Hyper-Local Ad Targeting Startup PlaceIQ Raises $4.2 Million And Moves To New York City

Ah, the allure of the Big City. PlaceIQ, a hyper-local ad targeting startup from Boulder, Colorado is moving to New York City, flush with $4.2 million in series A funding. New investors include U.S. Venture Partners and Valhalla Partners. Existing investors IA Ventures, kbs+p ventures, and angel investor Jerry Neumann also invested in the round.

PlaceIQ breaks up the world into 100 million tiles and gathers as much location data about each tile so that it can infer what people in those locations might be interested in at different times of day. As I explained in a post earlier this year:

Mobile advertising inventory still goes largely unfilled because the relevance and targeting isn’t that good. PlaceIQ sifts through tons of data about locations to give marketers a mini-zipcode-like profile of each block. The data comes from both open sources and commercial data sets, including place data, retail data, government data, event data, photo data, social data, and, crime data. This goes well beyond Facebook, Twitter, and Foursquare, but the company says it doesn’t use any personally identifiable information. Rather, it is making assumptions based on the contextual cues of a person’s location and time of day.
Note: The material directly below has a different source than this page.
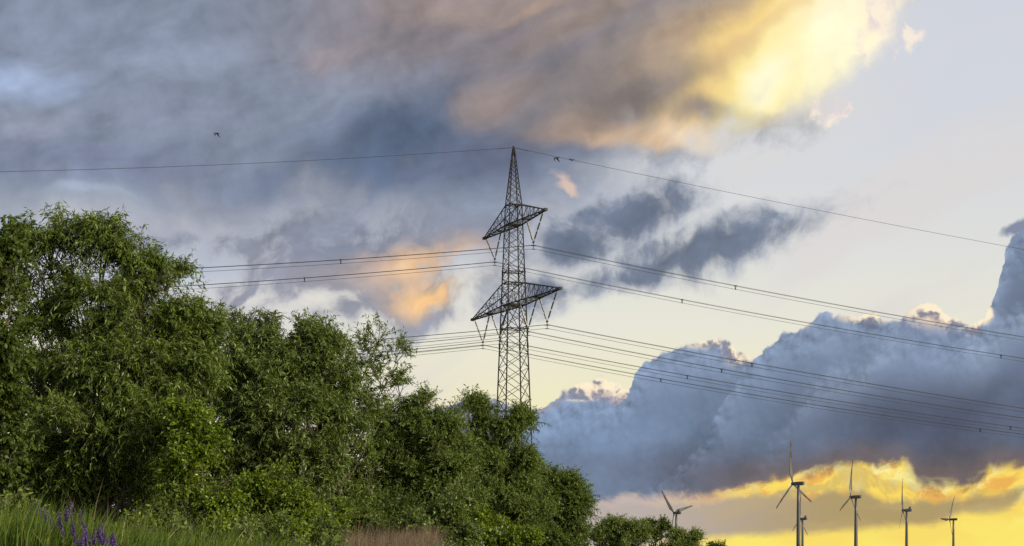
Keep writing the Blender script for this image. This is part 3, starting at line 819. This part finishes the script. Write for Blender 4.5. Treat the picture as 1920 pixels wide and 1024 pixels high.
def strips(paths, r0, r1, n=3):
    """many thin tapering twigs at once: paths (k, m, 3)"""
    k, m, _ = paths.shape
    t = unit(np.gradient(paths, axis=1))
    ref = unit(np.cross(t, np.broadcast_to(np.array([0.31, 0.17, 0.93]), t.shape))); w = np.cross(t, ref)
    a = 2 * np.pi * np.arange(n) / n
    rad = np.linspace(0, 1, m)[None, :, None, None]
    rr = np.asarray(r0).reshape(-1, 1, 1, 1) * (1 - rad) + np.asarray(r1).reshape(-1, 1, 1, 1) * rad
    v = paths[:, :, None, :] + rr * (ref[:, :, None, :] * np.cos(a)[None, None, :, None] + w[:, :, None, :] * np.sin(a)[None, None, :, None])
    idx = np.arange(k * m * n).reshape(k, m, n)
    nx = np.roll(idx, -1, axis=2)
    f = np.stack([idx[:, :-1], nx[:, :-1], nx[:, 1:], idx[:, 1:]], -1).reshape(-1, 4)
    return v.reshape(-1, 3), f

def tree(name, label, cat, base, D, lobes, kind, dens=1.0, leaf=(0.12, 0.026), twig=0.6, droop=0.35, upw=0.7, limb=0.10, group=None, clump=1.0, inner=0.35, spread=0.9, per=15):
    """base: pixel column of the foot; lobes: (px, py, rx, ry[, depth offset in m]) - where the masses of the crown stand"""
    bx = (base - 960.0) / F * D
    bz = float(gz(bx, D))
    B = np.array((bx, D, bz))
    t = thing(name, label, cat, B, 0, group)
    LP, LD, LN, LL, LW, LT = [], [], [], [], [], []
    tv, tf, off = [], [], 0
    def add(v, f):
        nonlocal off
        tv.append(v); tf.append(f + off); off += len(v)
    for lb in lobes:
        px, py, rx, ry = lb[:4]; dy_ = lb[4] if len(lb) > 4 else rng.uniform(-0.25, 0.25) * rx / F * D
        ld = lb[5] if len(lb) > 5 else 1.0
        Dl = D + dy_
        c = at(px, py, Dl); a, h = rx / F * D, ry / F * D
        dpt = 0.5 * (a + h) * spread
        # limb from the foot of the tree to the heart of the mass
        foot = B + np.array((rng.normal(0, 0.25), rng.normal(0, 0.2), -0.1))
        heart = c - np.array((0, 0, 0.45 * h))
        if heart[2] < bz + 0.3: heart[2] = bz + 0.3
        m1 = foot + (heart - foot) * 0.45 + np.array((-0.15 * (heart[0] - foot[0]), 0, 0.10 * np.linalg.norm(heart - foot)))
        tt = np.linspace(0, 1, 9)[:, None]
        path = (1 - tt) ** 2 * foot + 2 * tt * (1 - tt) * m1 + tt ** 2 * heart
        path[1:-1] += rng.normal(0, 0.035, (7, 3))
        rl = limb * (0.4 + 0.3 * min(1.5, a))
        add(*strips(path[None], [rl], [rl * 0.32], 6))
        # boughs fanning out of the heart
        K = max(5, int(11 * clump * (0.5 + a * h)))
        dirs = unit(rng.normal(0, 1, (K, 3)) * np.array((1, 1, 0.9)) + np.array((0, 0, 0.35)))
        rad = rng.uniform(0.62, 1.0, K)[:, None]
        ends = c + dirs * rad * np.array((a, dpt, h))
        tt = np.linspace(0, 1, 6)[None, :, None]
        mid = (heart + ends) / 2 + np.array((0, 0, 1)) * 0.12 * h + rng.normal(0, 0.12 * a, (K, 3))
        bp = (1 - tt) ** 2 * heart + 2 * tt * (1 - tt) * mid[:, None] + tt ** 2 * ends[:, None]
        add(*strips(bp, np.full(K, rl * 0.28), np.full(K, 0.006), 4))
        # leafy shoots along the boughs
        leaf_a = leaf[0] * leaf[1] * 0.55
        nl = dens * ld * 12.0 * math.pi * a * h / leaf_a
        T = max(8, int(nl / per))
        kb = rng.integers(0, K, T)
        fr = np.clip(rng.beta(2.4, 1.1, T), 0.0, 1.0) * (1 - inner * 0.3) + inner * 0.3 * rng.random(T)
        seg = np.minimum((fr * 5).astype(int), 4); loc = (fr * 5 - seg)[:, None]
        p0 = bp[kb, seg] * (1 - loc) + bp[kb, seg + 1] * loc
        p0 = p0 + rng.normal(0, 1, (T, 3)) * 0.10 * np.array((a, dpt, h))
        # hollows and tufts: shoots keep to clumps, leaving dark gaps between them
        cs = 0.55 * (0.6 + 0.4 * a)
        wv = p0 / cs
        cl = np.sin(wv[:, 0] * 2.9 + 1.3 * np.sin(wv[:, 2] * 2.1)) + np.sin(wv[:, 2] * 3.3 + 1.1 * np.sin(wv[:, 1] * 2.3)) + np.sin(wv[:, 1] * 2.7 + 1.7 * np.sin(wv[:, 0] * 1.9))
        ok = cl > rng.normal(-0.6, 0.5, T)
        p0 = p0[ok]; T = len(p0)
        outw = unit((p0 - c) / np.array((a, dpt, h)) + 1e-6)
        td = unit(outw * 0.55 + np.array((0, 0, upw)) + rng.normal(0, 0.5, (T, 3)))
        tl = twig * rng.uniform(0.5, 1.25, T)
        s = np.linspace(0, 1, 4)[None, :, None]
        dr = droop * rng.uniform(0.3, 1.6, T)
        def tw_at(f):
            return p0[:, None] + td[:, None] * (tl[:, None, None] * f) - np.array((0, 0, 1)) * (dr * tl)[:, None, None] * f ** 2
        add(*strips(tw_at(s), np.full(T, 0.006), np.full(T, 0.0025), 3))
        f = (np.linspace(0.12, 1.0, per)[None, :, None] + rng.uniform(-0.03, 0.03, (T, per, 1)))
        lp = tw_at(f)
        tg = unit(td[:, None] - 2 * np.array((0, 0, 1)) * dr[:, None, None] * f)
        ld_ = unit(tg * 0.55 + rng.normal(0, 0.62, (T, per, 3)) - np.array((0, 0, 1)) * (0.25 + 0.5 * droop))
        tint_t = np.clip(rng.normal(0.45, 0.16, T), 0, 1)[:, None] + rng.normal(0, 0.13, (T, per))
        n_ = T * per
        LP.append(lp.reshape(-1, 3)); LD.append(ld_.reshape(-1, 3)); LN.append(rng.normal(0, 1, (n_, 3)) + np.array((0, 0, 0.8)))
        LL.append(leaf[0] * rng.uniform(0.6, 1.25, n_)); LW.append(leaf[1] * rng.uniform(0.75, 1.25, n_)); LT.append(np.clip(tint_t.ravel(), 0, 1))
    P_, D_, N_, l_, w_, t_ = (np.concatenate(x) for x in (LP, LD, LN, LL, LW, LT))
    keep = P_[:, 2] > gz(P_[:, 0], P_[:, 1]) + 0.03
    P_, D_, N_, l_, w_, t_ = (x[keep] for x in (P_, D_, N_, l_, w_, t_))
    v = leaf_quads(P_, D_, N_, l_, w_) - B
    weed = cat == 'weed'
    link('leaves' if weed else 'crown', mesh_np('crown', v, np.arange(len(v)).reshape(-1, 4), LM[kind], False, t_), t)
    link('stem' if weed else 'trunk', mesh_np('trunk', np.concatenate(tv) - B, np.concatenate(tf), m_bark, True), t)
    tree.n += len(l_)
    return t
tree.n = 0

GT = 'trees along the bank'
tree('broadleaf_tree', 'dark broad-leaved tree cut off by the left edge of the photo', 'tree', -25, 36,
     [(-25, 480, 62, 78), (-5, 450, 46, 46), (20, 500, 40, 50, 0, .7), (-12, 620, 55, 100), (-8, 770, 58, 100), (0, 880, 62, 70), (-60, 560, 70, 140), (-70, 760, 80, 160)], 'dark', 1.0, (0.11, 0.065), 0.5, 0.25, 0.4, 0.11, GT, per=11)
tree('willow_tree', 'tallest willow with drooping shoots at the top left', 'tree', 190, 43,
     [(95, 472, 80, 76, 0.3, 0.45), (60, 452, 45, 46, 0, 0.38), (40, 470, 45, 60, 0.2, 0.4), (128, 430, 40, 28, 0, 0.36), (190, 450, 62, 60, 0, 0.55), (268, 478, 36, 42, 0, 0.55), (235, 510, 52, 70, 0, 0.8), (205, 440, 42, 30, 0, .42), (310, 528, 50, 44, 0, .8), (285, 505, 40, 25, 0, .6), (270, 590, 95, 75, -0.4),
      (70, 580, 85, 95, 0.5, 0.45), (165, 590, 80, 90, 0, 0.7), (360, 620, 62, 56, 0.1), (412, 610, 32, 42, 0.1, .8), (90, 730, 105, 95, 0.2, 0.8), (210, 700, 100, 85, -0.8),
      (320, 700, 85, 75, -0.7), (390, 680, 40, 60, 0), (170, 800, 110, 75, -1.0), (280, 800, 90, 80, -1.1), (120, 870, 110, 70, -0.4), (230, 900, 90, 50, -0.7), (50, 880, 80, 60, 0)],
     'willow', 0.85, (0.135, 0.028), 0.62, 0.55, 0.75, 0.10, GT)
tree('leafy_bush', 'bright yellow-green bush in front of the gap between the two tall willows', 'bush', 360, 40.5,
     [(345, 795, 55, 36), (385, 830, 34, 44), (360, 870, 60, 36), (395, 905, 50, 34), (330, 910, 50, 36), (410, 950, 44, 28)], 'bright', 1.0, (0.09, 0.045), 0.42, 0.2, 0.3, 0.05, GT, per=11)
tree('willow_tree', 'broad silvery willow standing second from the left', 'tree', 520, 48,
     [(452, 630, 42, 42), (490, 640, 55, 52), (545, 640, 55, 46), (598, 650, 42, 50), (560, 690, 80, 60), (470, 710, 75, 70), (620, 720, 50, 60), (430, 790, 60, 70, .5), (520, 780, 80, 75, -.6),
      (590, 800, 75, 75, -.5), (640, 800, 45, 60), (480, 860, 75, 60, -.3), (560, 880, 80, 55, -.6), (440, 920, 60, 50, 0), (615, 880, 50, 45)],
     'silver', 0.85, (0.142, 0.030), 0.58, 0.40, 0.8, 0.09, GT)
tree('leafy_bush', 'green leafy bush at the foot of the broad silvery willow', 'bush', 520, 45,
     [(470, 925, 55, 40), (530, 915, 50, 48), (560, 965, 62, 36), (500, 980, 60, 30), (610, 975, 50, 30)], 'bright', 0.9, (0.09, 0.042), 0.45, 0.25, 0.35, 0.04, GT, per=11)
tree('willow_tree', 'slender see-through willow leaning right of the broad silvery one', 'tree', 590, 50,
     [(708, 632, 44, 28, 0, .42), (680, 668, 48, 36, 0, .5), (742, 665, 26, 36, 0, .42), (660, 700, 36, 40, 0, .5), (715, 712, 52, 36, 0, .5), (750, 730, 24, 25, 0, .4), (690, 762, 55, 40, 0, .6), (650, 780, 45, 50, 0, .7), (665, 850, 45, 50, 0, .6), (690, 905, 30, 45, 0, .45), (640, 930, 55, 40, 0, .7)],
     'willow', 0.55, (0.14, 0.031), 0.52, 0.3, 0.9, 0.07, GT, clump=1.2)
tree('round_bush', 'low pale bush at the foot of the slender see-through willow', 'bush', 670, 47,
     [(655, 965, 55, 28), (690, 980, 36, 22), (625, 985, 40, 22)], 'mid', 0.9, (0.085, 0.032), 0.4, 0.3, 0.3, 0.03, GT, per=11)
tree('willow_tree', 'dark dense willow between the slender willow and the tree before the pylon', 'tree', 800, 58,
     [(800, 775, 44, 34, 0, .8), (765, 800, 45, 50, 0, .8), (732, 795, 36, 36, 0, .6), (722, 850, 40, 50, 0, .7), (815, 820, 50, 50), (770, 870, 62, 60), (850, 860, 55, 60), (745, 930, 50, 55), (810, 930, 70, 60), (860, 950, 55, 55), (735, 830, 30, 50, 0, .6)],
     'mid', 1.35, (0.115, 0.030), 0.55, 0.3, 0.7, 0.09, GT)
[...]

. . . It takes all of these various hyper-local data sources and maps it onto its 100 million map tiles. Then it normalizes the data and can guess what type of person is likely to be at that location at that time (a student, tourist, shopper, financial or tech worker, etc). It can also spit out information such as retail sales volume, events, foot traffic by time, and social media activity

The company is still doing mobile ad targeting (on an anonymous basis), but now thinks there is a broader opportunity in location-specific audience analytics across mobile phones, tablets, digital billboards, and even online and TV. It sounds like PlaceIQ is still trying to find its place. Welcome to New York!